Congresswoman Jasmine Crockett is reportedly weighing a last-minute decision on whether to jump into the Texas Senate race, with an announcement widely expected to come Monday just hours before the filing deadline. Reports say she’s prepared two cashier’s checks — one to run for reelection to the House and another to enter the Senate primary — a stunt that’s more theater than statesmanship. This kind of theatrical brinkmanship should worry voters who prefer steady leadership over headline-chasing politicians.
Federal Election Commission filings now under scrutiny show Crockett’s operation spent nearly seventy-five thousand dollars this year on upscale hotels, limousine services, and private security in cities from Los Angeles to Martha’s Vineyard. Those line items read less like grassroots organizing and more like a Washington fundraiser’s credit card run amok, with stays at the Ritz-Carlton and boutique edition hotels popping up on the ledger. Hardworking Americans sending dollars to a campaign expect them to be used for voter contact and infrastructure, not luxury suites and limousine bills.
At the same time, public records reveal an unpaid lien of roughly three thousand dollars against a luxury condo Crockett owns in Dallas, a notice that was filed in April 2024 and remains unresolved according to county records. For a lawmaker who talks about economic fairness, letting a homeowner assessment go unpaid while campaign coffers cover high-end travel looks indefensible. Voters deserve transparency and fiscal responsibility from anyone seeking higher office, not selective scruples.
The financial picture gets worse when you step back and look at the overall pattern: filings show large operating expenditures and spending that critics say have little to do with constituent services or legislative accomplishments. Even left-leaning outlets noting the jaw-dropping figures have questioned whether donors are funding a serious statewide effort or subsidizing a politician’s jet-set lifestyle. This is not a minor bookkeeping quirk — it’s a window into priorities, and it suggests Crockett’s campaign calculus values optics and travel over results for Texans.
Democrats are already being forced to rearrange their plans as Crockett’s flirtation with a Senate bid has scrambled potential rivals and prompted at least one prominent Democrat to shift course in the filing scramble. The chaos of last-minute entries and withdrawals is exactly the opposite of what Texas needs; voters want principled candidates who plan and prepare, not surprise rollouts and donor-funded spectacle. Whatever message Crockett thinks she’s selling, the scramble shows that the Democratic bench in Texas is brittle when faced with real accountability.
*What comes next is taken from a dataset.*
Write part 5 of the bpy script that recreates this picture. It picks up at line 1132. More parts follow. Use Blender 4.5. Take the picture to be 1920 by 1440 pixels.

Patriotic Americans should see this as a reminder to demand better from both parties: candidates must be judged by deeds and fiscal discipline, not social-media savvy or progressive posture. If Crockett wants to win statewide, she’ll have to answer for every dollar spent, every unpaid bill, and every empty legislative promise — and so will the donors who bankroll this kind of spectacle. Voters should make clear that Washington-style excess and last-minute political gamesmanship won’t fly in a state built on hard work and common-sense values.